ISACA Survey Points to Potential Rise in Mobile Payment Breaches

ISACA, a global cybersecurity nonprofit, recently completed a survey of 900 cybersecurity experts to determine their views on the state of the mobile payments market.

The research group, in the “2015 Mobile Payment Security Study,” found that 87 percent of those respondents expect an increase in mobile payment breaches over the next 12 months. However, 42 percent of all respondents noted that they complete mobile payments, which suggests that the possibility of a breach does not deter them from using that payment medium.

This disparity between use and expectation, says ISACA Chief Information Security Officer John Pironti, is not necessarily a bad thing. Although individuals could suffer from identity theft as a result of misguided mobile payments, they can take measures to protect themselves.

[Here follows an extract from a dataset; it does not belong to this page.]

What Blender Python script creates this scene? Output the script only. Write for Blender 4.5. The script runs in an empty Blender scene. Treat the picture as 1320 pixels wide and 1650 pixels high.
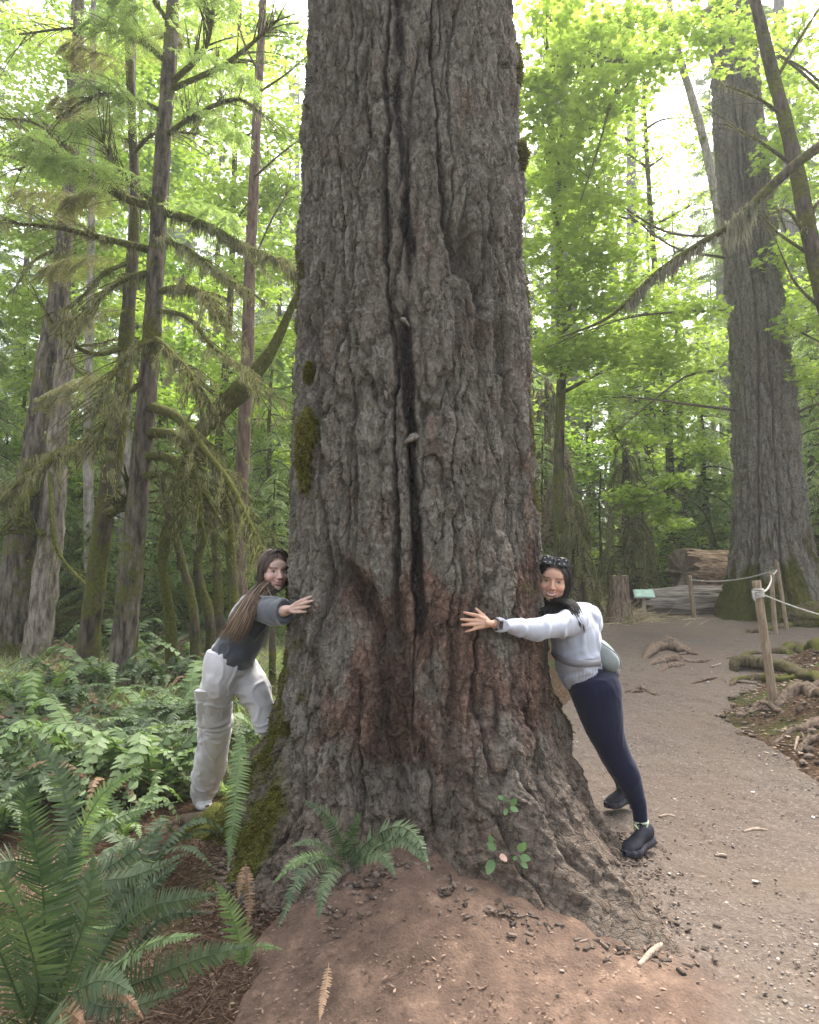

“Mobile payments represent the latest frontier for the ongoing choice we all make to balance security and privacy risk and convenience,” Pironti said. “ISACA members, who are some of the most cyber-aware professionals in the world, are using mobile payments while simultaneously identifying and contemplating their potential security risks. This shows that fear of identity theft or a data breach is not slowing down adoption -- and it shouldn’t -- as long as risk is properly managed and effective and appropriate security features are in place.”

These security professionals, according to the study, have an overwhelming bias toward the notion that security breaches will continue to increase in the next year. Furthermore, just 23 percent of respondents reported that mobile payments are secure, but 47 percent said they were not secure. The final 30 percent said they were unsure about the safety of making mobile payments.

A level of security, as Pironti points out, may actually depend on the habits of consumers. If individuals keep away from using public WiFi to make payments, protect their devices from being stolen, educate themselves about text message-based phishing schemes, and use strong passwords, they can help increase their levels of safety. The use of mobile devices can make everyone's lives a little easier to navigate, but the public must still educate themselves about the potential dangers inherent in their use.